ARTICLE 19 therefore urges university administrations and authorities to:
- Acknowledge that whenever protests end in violence, it was due to their failure to effectively facilitate peaceful protest, prevent violence, and engage in conflict resolution with those who were likely or intending to engage in violence. This is especially relevant in the context of student protests as young people who feel ignored or unheard are likely to engage in protests.
- Prioritise the facilitation of peaceful protest and avoid the need to resort to force, even if the protest is considered ‘unlawful’ under law or university regulations.
- Fully respect international human rights standards on policing protests and the use of force. The dispersal of any protest should only ever be used as a measure of last resort and should be in accordance with the principles of necessity and proportionality and should be ordered by a competent authority only if an imminent threat of violence outweighs the right to protest. Even if protesters are violent, law enforcement officials can only use firearms to disperse when strictly necessary to protect life. The police may only use tear gas to disperse a crowd when there is more generalised violence, due to its indiscriminate effects and high potential of harm.
5. Defend academic freedom
ARTICLE 19 recalls that academic freedom is an integral part of the right to freedom of expression. Freedom of expression is important for both formal settings (such as teaching, debates, and discussions in classroom and university settings, and presentation of scholarship or academic publications) and informal settings (on campuses). As mandated by international human rights standards, academics and students must be able to pursue freedom of expression through research, teaching, study, discussion, documentation, production, creation, or writing.
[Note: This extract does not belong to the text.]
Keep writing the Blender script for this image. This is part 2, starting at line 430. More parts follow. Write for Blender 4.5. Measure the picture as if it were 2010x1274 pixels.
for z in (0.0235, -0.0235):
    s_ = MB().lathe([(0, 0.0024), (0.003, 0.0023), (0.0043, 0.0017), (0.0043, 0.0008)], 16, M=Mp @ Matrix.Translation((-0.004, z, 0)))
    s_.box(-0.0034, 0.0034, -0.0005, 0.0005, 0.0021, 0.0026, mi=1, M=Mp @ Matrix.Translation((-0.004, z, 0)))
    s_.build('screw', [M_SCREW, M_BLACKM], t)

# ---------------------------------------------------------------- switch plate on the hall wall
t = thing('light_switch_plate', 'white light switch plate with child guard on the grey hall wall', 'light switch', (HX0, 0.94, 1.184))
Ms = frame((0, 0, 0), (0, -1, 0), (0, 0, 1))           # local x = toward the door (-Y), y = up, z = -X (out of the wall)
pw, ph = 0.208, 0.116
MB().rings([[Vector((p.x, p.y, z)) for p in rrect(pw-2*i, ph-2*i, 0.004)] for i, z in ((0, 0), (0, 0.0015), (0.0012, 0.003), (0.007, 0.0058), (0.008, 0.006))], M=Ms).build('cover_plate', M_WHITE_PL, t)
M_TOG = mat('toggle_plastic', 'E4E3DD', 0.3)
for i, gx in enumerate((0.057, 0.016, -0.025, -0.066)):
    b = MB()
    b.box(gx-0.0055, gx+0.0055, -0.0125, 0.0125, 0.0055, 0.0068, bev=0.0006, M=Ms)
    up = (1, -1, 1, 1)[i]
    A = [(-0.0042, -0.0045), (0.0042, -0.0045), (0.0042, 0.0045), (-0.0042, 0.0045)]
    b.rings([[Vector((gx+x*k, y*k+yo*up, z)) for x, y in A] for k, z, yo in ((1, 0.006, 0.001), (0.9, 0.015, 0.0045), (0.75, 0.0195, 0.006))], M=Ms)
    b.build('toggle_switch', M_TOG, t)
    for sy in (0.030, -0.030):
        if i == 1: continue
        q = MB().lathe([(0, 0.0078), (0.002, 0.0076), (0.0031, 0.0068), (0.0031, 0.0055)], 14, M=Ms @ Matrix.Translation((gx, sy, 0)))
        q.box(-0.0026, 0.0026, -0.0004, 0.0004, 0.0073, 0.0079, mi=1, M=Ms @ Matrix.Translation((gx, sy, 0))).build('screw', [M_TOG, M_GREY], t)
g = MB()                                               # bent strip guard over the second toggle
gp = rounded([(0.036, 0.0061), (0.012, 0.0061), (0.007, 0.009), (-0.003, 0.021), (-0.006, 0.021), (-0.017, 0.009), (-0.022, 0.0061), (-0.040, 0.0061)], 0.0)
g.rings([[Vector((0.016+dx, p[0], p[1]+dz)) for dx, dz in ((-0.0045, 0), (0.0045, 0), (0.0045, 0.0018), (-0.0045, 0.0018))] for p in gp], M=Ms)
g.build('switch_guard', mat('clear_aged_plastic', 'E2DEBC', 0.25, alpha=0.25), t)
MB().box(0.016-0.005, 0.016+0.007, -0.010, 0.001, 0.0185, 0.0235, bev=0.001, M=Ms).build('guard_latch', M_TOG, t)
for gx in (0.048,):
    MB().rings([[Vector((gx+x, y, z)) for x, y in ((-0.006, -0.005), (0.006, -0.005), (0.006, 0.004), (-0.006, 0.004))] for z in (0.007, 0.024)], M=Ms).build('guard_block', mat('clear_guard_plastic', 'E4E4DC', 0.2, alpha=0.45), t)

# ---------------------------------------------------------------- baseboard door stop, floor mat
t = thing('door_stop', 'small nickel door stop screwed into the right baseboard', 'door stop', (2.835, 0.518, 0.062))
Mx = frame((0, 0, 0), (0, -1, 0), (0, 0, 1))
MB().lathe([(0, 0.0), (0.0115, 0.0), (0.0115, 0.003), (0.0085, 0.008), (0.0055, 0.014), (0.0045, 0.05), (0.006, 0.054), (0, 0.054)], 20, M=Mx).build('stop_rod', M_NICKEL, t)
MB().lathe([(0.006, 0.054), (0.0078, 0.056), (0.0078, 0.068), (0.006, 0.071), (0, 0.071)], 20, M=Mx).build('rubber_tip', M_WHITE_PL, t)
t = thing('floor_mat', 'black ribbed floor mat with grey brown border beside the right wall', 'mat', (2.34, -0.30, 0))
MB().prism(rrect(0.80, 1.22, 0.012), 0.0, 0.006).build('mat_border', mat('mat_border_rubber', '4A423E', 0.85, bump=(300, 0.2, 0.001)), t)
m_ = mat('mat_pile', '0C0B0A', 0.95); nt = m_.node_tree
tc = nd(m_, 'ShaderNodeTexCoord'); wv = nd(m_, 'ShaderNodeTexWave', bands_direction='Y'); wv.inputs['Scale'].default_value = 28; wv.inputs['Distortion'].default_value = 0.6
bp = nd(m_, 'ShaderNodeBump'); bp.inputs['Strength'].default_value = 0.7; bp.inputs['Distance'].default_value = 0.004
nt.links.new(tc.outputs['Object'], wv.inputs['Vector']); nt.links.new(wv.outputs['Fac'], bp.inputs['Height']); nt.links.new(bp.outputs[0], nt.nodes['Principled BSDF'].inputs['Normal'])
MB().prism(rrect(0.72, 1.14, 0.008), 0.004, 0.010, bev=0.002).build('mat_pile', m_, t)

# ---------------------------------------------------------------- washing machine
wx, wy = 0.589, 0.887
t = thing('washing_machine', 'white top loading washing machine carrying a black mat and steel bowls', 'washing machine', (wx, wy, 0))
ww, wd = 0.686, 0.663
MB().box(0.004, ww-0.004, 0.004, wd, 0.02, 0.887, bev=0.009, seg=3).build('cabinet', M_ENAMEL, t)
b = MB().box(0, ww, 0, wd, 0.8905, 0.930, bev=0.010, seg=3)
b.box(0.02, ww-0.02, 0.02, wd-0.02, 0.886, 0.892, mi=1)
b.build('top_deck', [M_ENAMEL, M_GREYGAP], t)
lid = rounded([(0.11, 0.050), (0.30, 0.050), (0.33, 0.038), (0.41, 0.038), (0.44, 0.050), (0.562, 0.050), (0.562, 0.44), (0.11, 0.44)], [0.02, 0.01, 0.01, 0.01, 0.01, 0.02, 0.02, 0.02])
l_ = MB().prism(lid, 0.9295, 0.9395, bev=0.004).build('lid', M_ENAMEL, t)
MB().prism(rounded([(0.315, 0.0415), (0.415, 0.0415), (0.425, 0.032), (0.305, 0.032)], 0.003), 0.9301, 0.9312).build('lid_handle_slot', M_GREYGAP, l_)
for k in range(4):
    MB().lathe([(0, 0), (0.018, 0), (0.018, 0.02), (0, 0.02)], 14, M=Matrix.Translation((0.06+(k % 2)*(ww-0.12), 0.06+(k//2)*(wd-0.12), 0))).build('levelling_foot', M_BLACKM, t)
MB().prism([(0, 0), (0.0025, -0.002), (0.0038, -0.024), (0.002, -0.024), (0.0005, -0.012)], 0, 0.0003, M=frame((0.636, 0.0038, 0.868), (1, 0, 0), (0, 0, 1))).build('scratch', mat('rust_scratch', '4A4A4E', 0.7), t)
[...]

We urge university administrations to vigorously defend these rights in the context of conflict in Israel and the Occupied Palestinian Territories.
We endorse the recommendations of the UN Special Rapporteur on freedom of expression in his 2020 report on the freedom of opinion and expression aspects of academic freedom and urge both university administrations and state authorities to implement them.
In particular, we call on:
- Public authorities to recognise the vital importance of academic freedom and institutional autonomy of universities and other bodies that constitute the academic community. Authorities and politicians must refrain from attacks on academic institutions and those who constitute academic communities, and protect them from attacks – insulating them from assault – by third parties. They must also stop using tools of coercion, such as funding cuts, prosecution, or denial of tax benefits in order to pressure academic institutions to undertake certain actions.
- University administrations to ensure that members of their academic communities have protection against coercion by third parties, whether the state or groups in society. They must stand up for members of their communities who face attack or restriction owing to the exercise of their academic freedom.
ARTICLE 19 believes that university administrations and officials should actively listen to concerns raised by students and the academic community and address them in a meaningful way. That is what effective leaders do, and it is how university communities can move forward. Respect for freedom of expression and human rights standards is a must to ensure that university campuses and academic institutions remain vibrant spaces for the exercise of the rights to expression, protest, and other fundamental freedoms.